Last Mile founder Chris Redlitz,
a local venture capitalist, says his goal was never to seek out a
genuine investment opportunity inside a prison but to educate inmates
about tech entrepreneurship and bridge the knowledge gap between Silicon
Valley's wired elite and the rest of the region's population.
Inmates,
after all, are not allowed to run businesses. They do not have access
to cellphones - much less Apple Inc's latest iPhone developer toolkits -
and they use computers only under close supervision.
A lot to learn
After
his presentation in San Quentin's chapel, which received a rousing
reception from an audience that included prison warden Kevin R.
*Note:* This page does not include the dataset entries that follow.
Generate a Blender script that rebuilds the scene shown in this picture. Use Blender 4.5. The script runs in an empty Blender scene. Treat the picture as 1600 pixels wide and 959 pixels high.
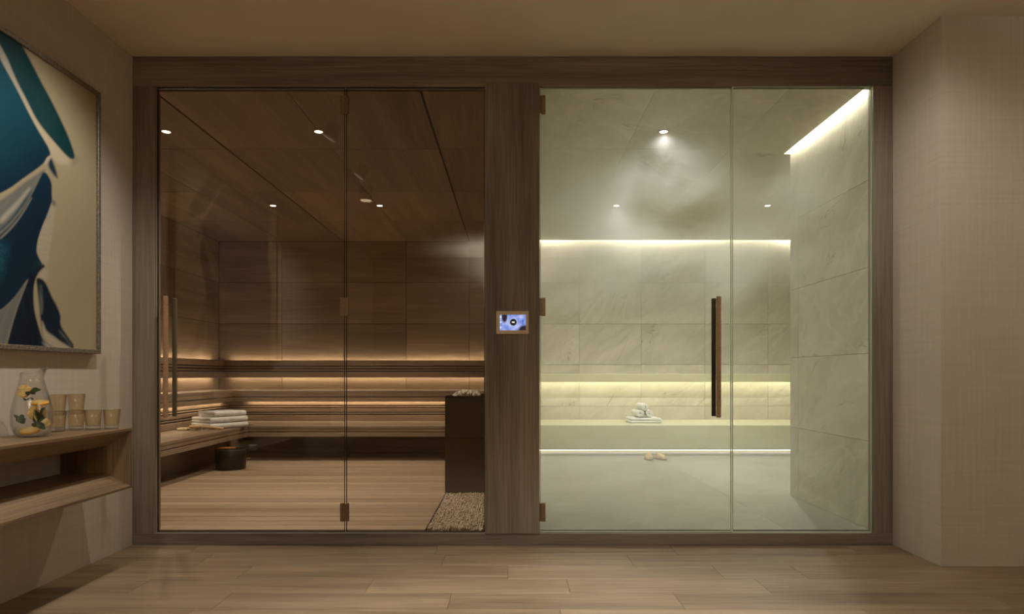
import bpy, bmesh, math, random
import numpy as np
from mathutils import Vector, Matrix, noise as mnoise

random.seed(7)
np.random.seed(7)
scene = bpy.context.scene
C = scene.collection
R = math.radians
CAMZ, F = 0.976, 1000.0          # eye height (m) and focal length (pixels of the 1600 px frame)

# ------------------------------------------------------------------ camera, world, exposure
cam_data = bpy.data.cameras.new('camera')
cam = bpy.data.objects.new('camera', cam_data)
C.objects.link(cam)
cam.location = (0, 0, CAMZ)
cam.rotation_euler = (R(90), 0, 0)
cam_data.sensor_width = 36.0
cam_data.lens = 36.0 * F / 1600.0
cam_data.shift_y = 105.5 / 1600.0
cam_data.clip_start = 0.05
scene.camera = cam

world = bpy.data.worlds.new('world')
scene.world = world
world.use_nodes = True
world.node_tree.nodes['Background'].inputs[0].default_value = (1.0, 0.85, 0.65, 1)
world.node_tree.nodes['Background'].inputs[1].default_value = 0.02

scene.view_settings.view_transform = 'Standard'
scene.view_settings.look = 'None'
scene.view_settings.gamma = 1.0
scene.view_settings.exposure = 0.0
scene.cycles.use_denoising = True
scene.cycles.max_bounces = 10
scene.cycles.diffuse_bounces = 5
scene.cycles.transparent_max_bounces = 24
scene.cycles.volume_bounces = 4
scene.cycles.sample_clamp_indirect = 4.0
scene.cycles.volume_step_rate = 2.0
scene.cycles.volume_max_steps = 128

# light levels (W for spots, emission strength for LED strips)
ROOM_W = 130.0
FILL_UP_W = 640.0  # unseen fill lamps added to lift the room's ceiling and walls
SAUNA_W = 100.0
STEAM_W = 135.0
LED_SAUNA = 30.0
LED_STEAM = 70.0
LED_KICK = 4.0
ROOM_C = (1.0, 0.955, 0.885)
FILL_WASH_W = 52.0
FILL_RET_W = 45.0
WARM = (1.0, 0.93, 0.82)
AMBER = (1.0, 0.86, 0.64)
PALE = (1.0, 0.95, 0.80)
LED_COVE = 36.0


# ------------------------------------------------------------------ helpers
def s2l(r, g, b):
    def f(v):
        v /= 255.0
        return v / 12.92 if v <= 0.04045 else ((v + 0.055) / 1.055) ** 2.4
    return (f(r), f(g), f(b), 1.0)


def link(o, parent=None):
    C.objects.link(o)
    if parent is not None:
        o.parent = parent
        p = parent
        off = Vector((0, 0, 0))
        while p is not None:
            off += p.location
            p = p.parent
        o.matrix_parent_inverse = Matrix.Translation(-off)
    return o


def mesh_obj(name, bm, m, parent=None, smooth=False):
    me = bpy.data.meshes.new(name)
    bmesh.ops.recalc_face_normals(bm, faces=bm.faces)
    bm.to_mesh(me)
    bm.free()
    if smooth:
        me.polygons.foreach_set('use_smooth', [True] * len(me.polygons))
    if m is not None:
        me.materials.append(m)
    o = bpy.data.objects.new(name, me)
    return link(o, parent)


def tag(o, label=None, cat=None, group=None, kind=None):
    if label:
        o['label'] = label
    if cat:
        o['category'] = cat
    if group:
        o['group'] = group
    if kind:
        o['kind'] = kind
    return o


def empty(name, loc, label=None, cat=None, group=None, kind=None):
    o = bpy.data.objects.new(name, None)
    o.empty_display_size = 0.05
    o.location = loc
    C.objects.link(o)
    return tag(o, label, cat, group, kind)


def add_box(bm, x0, x1, y0, y1, z0, z1, bev=0.0, seg=1):
    vs = [bm.verts.new(p) for p in ((x0, y0, z0), (x1, y0, z0), (x1, y1, z0), (x0, y1, z0),
                                    (x0, y0, z1), (x1, y0, z1), (x1, y1, z1), (x0, y1, z1))]
    fs = [bm.faces.new([vs[i] for i in q]) for q in ((3, 2, 1, 0), (4, 5, 6, 7), (0, 1, 5, 4),
                                                     (1, 2, 6, 5), (2, 3, 7, 6), (3, 0, 4, 7))]
    if bev > 0:
        es = list({e for f in fs for e in f.edges})
        bmesh.ops.bevel(bm, geom=es, offset=bev, segments=seg, affect='EDGES', profile=0.5)
    return bm


def box(name, x0, x1, y0, y1, z0, z1, m, parent=None, bev=0.0, seg=1):
    bm = bmesh.new()
    add_box(bm, min(x0, x1), max(x0, x1), min(y0, y1), max(y0, y1), min(z0, z1), max(z0, z1), bev, seg)
    return mesh_obj(name, bm, m, parent)


def struct(o):
    o['kind'] = 'structure'
    return o


def add_lathe(bm, prof, cx, cy, cz, n=32, close=False):
    rings = []
    for r, z in prof:
        if r < 1e-6:
            rings.append([bm.verts.new((cx, cy, cz + z))])
        else:
            rings.append([bm.verts.new((cx + r * math.cos(2 * math.pi * i / n), cy + r * math.sin(2 * math.pi * i / n), cz + z)) for i in range(n)])
    pairs = list(zip(rings, rings[1:]))
    if close:
        pairs.append((rings[-1], rings[0]))
    for a, b in pairs:
        for i in range(n):
            j = (i + 1) % n
            if len(a) == 1 and len(b) == 1:
                continue
            if len(a) == 1:
                bm.faces.new((a[0], b[i], b[j]))
            elif len(b) == 1:
                bm.faces.new((a[i], a[j], b[0]))
            else:
                bm.faces.new((a[i], a[j], b[j], b[i]))
    return bm


def add_tube(bm, p0, p1, r, n=16, r1=None):
    p0, p1 = Vector(p0), Vector(p1)
    r1 = r if r1 is None else r1
    d = (p1 - p0).normalized()
    up = Vector((0, 0, 1)) if abs(d.z) < 0.9 else Vector((1, 0, 0))
    u = d.cross(up).normalized()
    v = d.cross(u)
    ch = min(0.15 * r, 0.002)
    rings = []
    L = (p1 - p0).length
    for t, rr in ((0, r - ch), (ch, r), (L - ch, r1), (L, r1 - ch)):
        c = p0 + d * t
        rings.append([bm.verts.new(c + (u * math.cos(2 * math.pi * i / n) + v * math.sin(2 * math.pi * i / n)) * rr) for i in range(n)])
    for a, b in zip(rings, rings[1:]):
        for i in range(n):
            bm.faces.new((a[i], a[(i + 1) % n], b[(i + 1) % n], b[i]))
    bm.faces.new(rings[0][::-1])
    bm.faces.new(rings[-1])
    return bm


def copy_tree(o, parent=None):
    c = o.copy()
    C.objects.link(c)
    if parent is not None:
        c.parent = parent
    for ch in list(o.children):
        copy_tree(ch, c)
    return c


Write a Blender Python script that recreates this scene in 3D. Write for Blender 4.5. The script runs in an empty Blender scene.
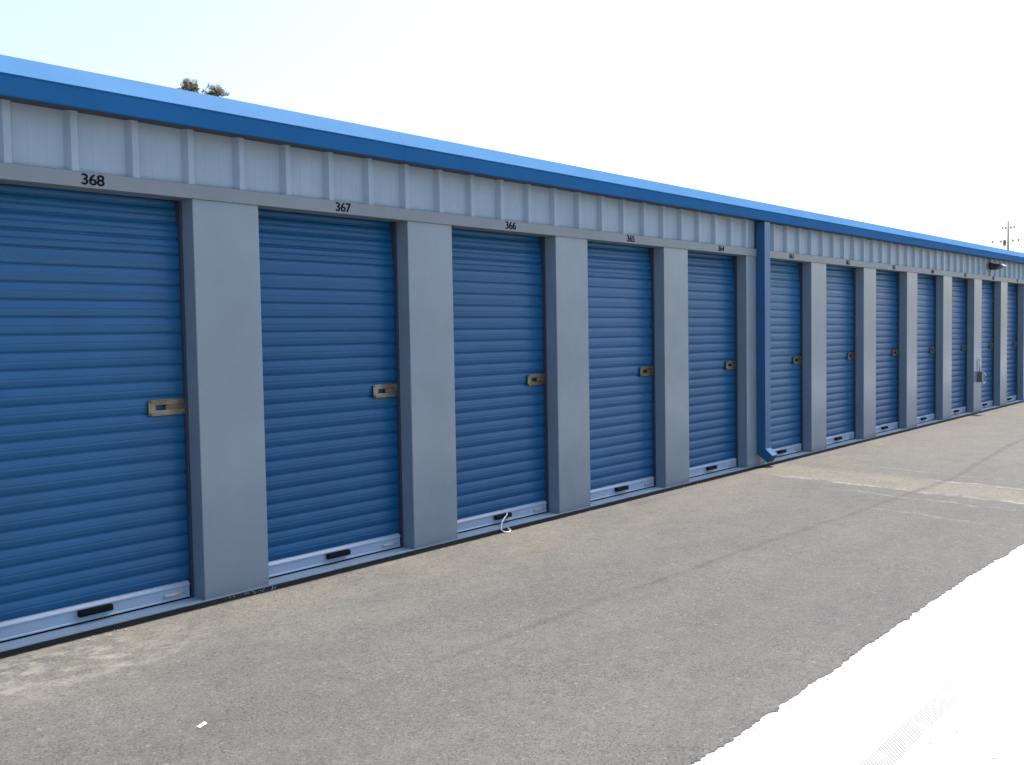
import bpy, bmesh, math, random
from mathutils import Vector, Matrix, noise
random.seed(7)
S = bpy.context.scene
C = S.collection
# Axes: X runs along the storage front (away from the camera), -Y points out of the front, Z up.
# Helpers take "o" = distance OUT of the front plane, so Y = -o.
P = 1.524          # bay pitch
PW = 0.4036        # pier width
REC = 0.1136       # door recess
HB, HT = 2.118, 2.192
GZ = 0.022         # asphalt surface
I0, I1 = -1, 14    # piers -1..14

# ------------------------------------------------------------------ materials
def mat(name, col, rough=0.5, metal=0.0, spec=0.5):
    m = bpy.data.materials.new(name); m.use_nodes = True
    b = m.node_tree.nodes['Principled BSDF']
    b.inputs['Base Color'].default_value = (*col, 1)
    b.inputs['Roughness'].default_value = rough
    b.inputs['Metallic'].default_value = metal
    b.inputs['Specular IOR Level'].default_value = spec
    return m
class NT:
    def __init__(s, m): s.t = m.node_tree; s.n = s.t.nodes; s.l = s.t.links; s.b = s.n['Principled BSDF']
    def new(s, typ, **kw):
        n = s.n.new(typ)
        for k, v in kw.items(): setattr(n, k, v)
        return n
    def pos(s):
        return s.new('ShaderNodeNewGeometry').outputs['Position']
    def mapping(s, src, scale=(1,1,1), rot=(0,0,0)):
        m = s.new('ShaderNodeMapping'); m.inputs['Scale'].default_value = scale; m.inputs['Rotation'].default_value = rot
        s.l.new(src, m.inputs['Vector']); return m.outputs[0]
    def noise(s, src, scale, detail=4, rough=0.55, dist=0):
        n = s.new('ShaderNodeTexNoise'); n.inputs['Scale'].default_value = scale; n.inputs['Detail'].default_value = detail
        n.inputs['Roughness'].default_value = rough; n.inputs['Distortion'].default_value = dist
        s.l.new(src, n.inputs['Vector']); return n.outputs['Fac']
    def voro(s, src, scale, out='Distance'):
        n = s.new('ShaderNodeTexVoronoi'); n.inputs['Scale'].default_value = scale; s.l.new(src, n.inputs['Vector']); return n.outputs[out]
    def ramp(s, src, stops):
        r = s.new('ShaderNodeValToRGB'); e = r.color_ramp.elements
        while len(e) < len(stops): e.new(0.5)
        for k, (p, c) in enumerate(stops):
            e[k].position = p; e[k].color = (*c, 1) if isinstance(c, tuple) else (c, c, c, 1)
        s.l.new(src, r.inputs[0]); return r.outputs[0]
    def math(s, op, a, b=None, c=None, clamp=False):
        n = s.new('ShaderNodeMath', operation=op); n.use_clamp = clamp
        for i, v in enumerate((a, b, c)):
            if v is None: continue
            if isinstance(v, (int, float)): n.inputs[i].default_value = v
            else: s.l.new(v, n.inputs[i])
        return n.outputs[0]
    def mrange(s, src, a, b, c=0.0, d=1.0, smooth=False):
        n = s.new('ShaderNodeMapRange'); n.interpolation_type = 'SMOOTHSTEP' if smooth else 'LINEAR'
        for i, v in zip((1, 2, 3, 4), (a, b, c, d)): n.inputs[i].default_value = v
        s.l.new(src, n.inputs[0]); return n.outputs[0]
    def mix(s, fac, a, b, blend='MIX'):
        n = s.new('ShaderNodeMix', data_type='RGBA', blend_type=blend)
        for i, v in ((0, fac), (6, a), (7, b)):
            if isinstance(v, (int, float)): n.inputs[i].default_value = v
            elif isinstance(v, tuple): n.inputs[i].default_value = (*v, 1)
            else: s.l.new(v, n.inputs[i])
        return n.outputs[2]
    def bump(s, h, strength=0.3, dist=0.01):
        n = s.new('ShaderNodeBump'); n.inputs['Strength'].default_value = strength; n.inputs['Distance'].default_value = dist
        s.l.new(h, n.inputs['Height']); s.l.new(n.outputs[0], s.b.inputs['Normal'])
    def col(s, c): s.l.new(c, s.b.inputs['Base Color'])
    def rough(s, c): s.l.new(c, s.b.inputs['Roughness'])

def paint(name, col, rough=0.4, dirt=(0.25, 0.22, 0.18), amount=0.25, streak=True, wav=0.0015, spec=0.5):
    """painted sheet steel: faint mottling, rain streaks, dust towards splash height, oil-canning"""
    m = mat(name, col, rough, 0, spec); t = NT(m); p = t.pos()
    mott = t.noise(p, 3.0, 5, 0.6)
    a = t.mix(t.mrange(mott, 0.35, 0.7), tuple(c*0.93 for c in col), tuple(min(1, c*1.06) for c in col))
    st = t.noise(t.mapping(p, (9, 9, 0.5)), 2.2, 4, 0.65)
    a = t.mix(t.mrange(st, 0.52, 0.85, 0, amount), a, dirt)
    sp = t.new('ShaderNodeSeparateXYZ'); t.l.new(p, sp.inputs[0])
    low = t.mrange(sp.outputs[2], 0.03, 0.42, 1, 0, True)
    low = t.math('MULTIPLY', low, t.mrange(t.noise(p, 14, 5, 0.7), 0.4, 0.75, 0.0, amount*1.1))
    a = t.mix(low, a, tuple(0.75*c+0.25*q for c, q in zip(col, (0.3, 0.27, 0.22))))
    t.col(a)
    t.rough(t.mrange(t.noise(t.mapping(p, (1, 1, 0.3)), 2.5, 2, 0.4), 0.3, 0.7, rough-0.015, rough+0.02))
    return m
M = {}
M['door'] = paint('door_blue_paint', (0.006, 0.089, 0.222), 0.30, (0.02, 0.10, 0.2), 0.05, wav=0.0006, spec=0.3)
t_ = NT(M['door']); oi_ = t_.new('ShaderNodeObjectInfo'); hs_ = t_.new('ShaderNodeHueSaturation')
src_ = M['door'].node_tree.nodes['Principled BSDF'].inputs['Base Color'].links[0].from_socket
t_.l.new(src_, hs_.inputs['Color']); t_.l.new(t_.mrange(oi_.outputs['Random'], 0, 1, 0.92, 1.10), hs_.inputs['Value']); t_.l.new(t_.mrange(oi_.outputs['Random'], 0, 1, 1.0, 0.95), hs_.inputs['Saturation'])
t_.col(hs_.outputs[0])
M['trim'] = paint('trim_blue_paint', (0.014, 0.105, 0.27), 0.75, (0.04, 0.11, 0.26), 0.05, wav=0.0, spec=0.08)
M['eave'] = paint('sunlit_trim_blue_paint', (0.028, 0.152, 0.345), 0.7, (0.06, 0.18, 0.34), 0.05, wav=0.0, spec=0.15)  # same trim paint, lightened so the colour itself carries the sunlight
M['spout'] = paint('downspout_blue_paint', (0.010, 0.092, 0.24), 0.34, (0.03, 0.10, 0.22), 0.05, wav=0.0, spec=0.5)
M['pier'] = paint('pier_grey_paint', (0.190, 0.243, 0.293), 0.25, (0.17, 0.21, 0.24), 0.02, wav=0.0008, spec=0.6)
M['panel'] = paint('panel_light_grey_paint', (0.26, 0.335, 0.415), 0.45, (0.22, 0.25, 0.28), 0.12, wav=0.0006)
M['header'] = paint('header_grey_paint', (0.175, 0.205, 0.225), 0.45, (0.16, 0.16, 0.15), 0.2, wav=0.0006)
M['soffit'] = mat('shade_dark_soffit', (0.045, 0.045, 0.045), 0.7)  # coloured near black to paint in the shade beneath the gutter
M['guide'] = mat('dark_guide_steel', (0.03, 0.045, 0.08), 0.5)
M['roof'] = paint('roof_galvalume', (0.5, 0.52, 0.54), 0.4)
M['plain'] = mat('interior_dark', (0.05, 0.05, 0.055), 0.9)
M['bar'] = paint('bottom_bar_aluminium', (0.29, 0.385, 0.51), 0.28, (0.3, 0.3, 0.3), 0.25)
M['rubber'] = mat('black_rubber', (0.006, 0.006, 0.008), 0.8, 0, 0.15)
M['ink'] = mat('black_vinyl', (0.006, 0.006, 0.008), 0.9, 0, 0.1)
def latchmat():
    m = mat('brassy_galvanised', (0.5, 0.42, 0.26), 0.38, 0.85); t = NT(m); p = t.pos()
    t.col(t.ramp(t.noise(p, 11, 2, 0.4), [(0.3, (0.15, 0.115, 0.065)), (0.5, (0.19, 0.16, 0.105)), (0.7, (0.27, 0.26, 0.22))]))
    return m
M['latch'] = latchmat()
M['bolt'] = mat('tarnished_bolt', (0.13, 0.115, 0.09), 0.45, 0.8)
M['steel'] = mat('zinc_steel', (0.55, 0.56, 0.55), 0.35, 0.9)
M['tie'] = mat('white_plastic', (0.78, 0.8, 0.8), 0.4)
M['paper'] = mat('white_paper', (0.8, 0.8, 0.78), 0.8)
M['lamp'] = mat('bronze_lamp_housing', (0.016, 0.015, 0.014), 0.5)
M['lens'] = mat('frosted_lamp_glass', (0.22, 0.23, 0.23), 0.5)
M['box'] = mat('grey_outlet_box', (0.12, 0.13, 0.14), 0.5)
M['pvc'] = mat('pale_pvc', (0.6, 0.62, 0.62), 0.4)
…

Chappell, Griffin told a reporter it was unlikely he would launch his
startup idea immediately after being released this summer.
"I
still have a lot to learn," said the soft-spoken Detroit native. "I've
never used a cellphone. Technology is kind of foreign in this
environment."
But to hear the inmates use jargon such as "lean
startup" and "minimum viable product" speaks to an unmistakable truth
about the Bay Area zeitgeist, where startups, for better or worse, have
come to embody upward mobility, ambition, and hustle.
"If they
were doing this in the '80s there may have been a different theme or
model," said Wade Roush, Xconomy's chief correspondent. "But in this day
and age, becoming an entrepreneur or starting a business is a form of
self-actuation."
Situated on prime waterfront land, San Quentin is
perhaps California's most storied prison and home to the state's only
death row. But it has also kept a longstanding progressive reputation,
boasting a rare college degree-granting program and vibrant arts
courses.
The Last Mile accepted 10 inmates out of 50 applicants
for its latest batch. The program, which graduated its first class of
inmates last year, meets twice a week to discuss startups and lasts six
months, although the most recent class took seven months due to a prison
lockdown last year.
Some Last Mile participants, under official
supervision, have also joined the online question-and-answer site Quora
to respond to questions about prison life or describe what it felt like
to commit murder.
The latest batch of startup ideas included a
fitness app that would motivate drug addicts to exercise, a
cardiovascular health organization, a social network for sufferers of
post-traumatic stress disorder, a food waste recycling program, and an
e-commerce site for artists in prison.
Different perspective
Because
the likelihood is not great that these companies will become funded and
succeed, Redlitz said he was also working to place the inmates in jobs
at tech companies after their release.
Rocketspace, a startup
co-working space in downtown San Francisco, has agreed to host an
internship. Rally.org, a crowd-funding site that counts Redlitz among
its investors, said it hoped to begin a program to seek
micro-investments from the public for the inmates' ideas.
Sitting
in the Demo Day audience was John Collison, the 22-year-old co-founder
of online payments startup Stripe, who noted some stark differences
between the inmates' proposals and the fashionable startups du jour in
Silicon Valley.
"What's frustrating is that all these companies in
the Valley, they're ideas for the 1 or 10 percent," Collison said. "You
have startups like Uber or Taskrabbit, that's like, 'Oh, here's
something to help you find a driver or find someone to clean your
house.' Are they solving real problems?"
The San Quentin inmates
"were talking about urban obesity, or PTSD", Collison said. "It's a
completely different perspective. We actually really need that."